From 2000 to 2011, she served as a teacher in continuing education programs for music teachers of elementary schools and basic art schools at the Methodological-Pedagogical Center in Prešov. Since 2012, she held the position of lecturer, program coordinator, and reviewer at the same institution.
She completed study visits mainly in German-speaking countries and delivered more than 120 lectures at EAS congresses, universities, and music academies in 16 European countries (Austria, Germany, France, Slovenia, Belgium, Sweden, the Czech Republic, among others).
She was a member of the International Society for Integrative Music Pedagogy, the board of the European Association for Music in Schools (EAS), the international editorial board of Hudební výchova (2008), as well as editorial boards of several Polish academic journals.
She also served as Director of the State Philharmonic in Košice for three years.
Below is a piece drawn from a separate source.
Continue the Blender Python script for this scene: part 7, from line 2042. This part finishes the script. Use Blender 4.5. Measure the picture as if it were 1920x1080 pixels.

For her work and contributions to the development of music education, Irena Medňanská received numerous awards at the university, regional, and national levels. She was the recipient of an honorary medal from the Ministry of Foreign Affairs of the Czech Republic for developing cooperation between universities in the project “Most k spolupráci” (Bridge to Cooperation, 2000). In recognition of her teaching, publishing, international, and managerial achievements, Prof. Medňanská’s curriculum vitae was included in the personnel section of the European lexicon of music pedagogy (Neues Lexikon der Musikpädagogik, Gustav Bosse Verlag Kassel, 2001). Among her highest honors was the Great Medal of St. Gorazd, awarded by the Ministry of Education, Science, Research and Sport of the Slovak Republic in 2012.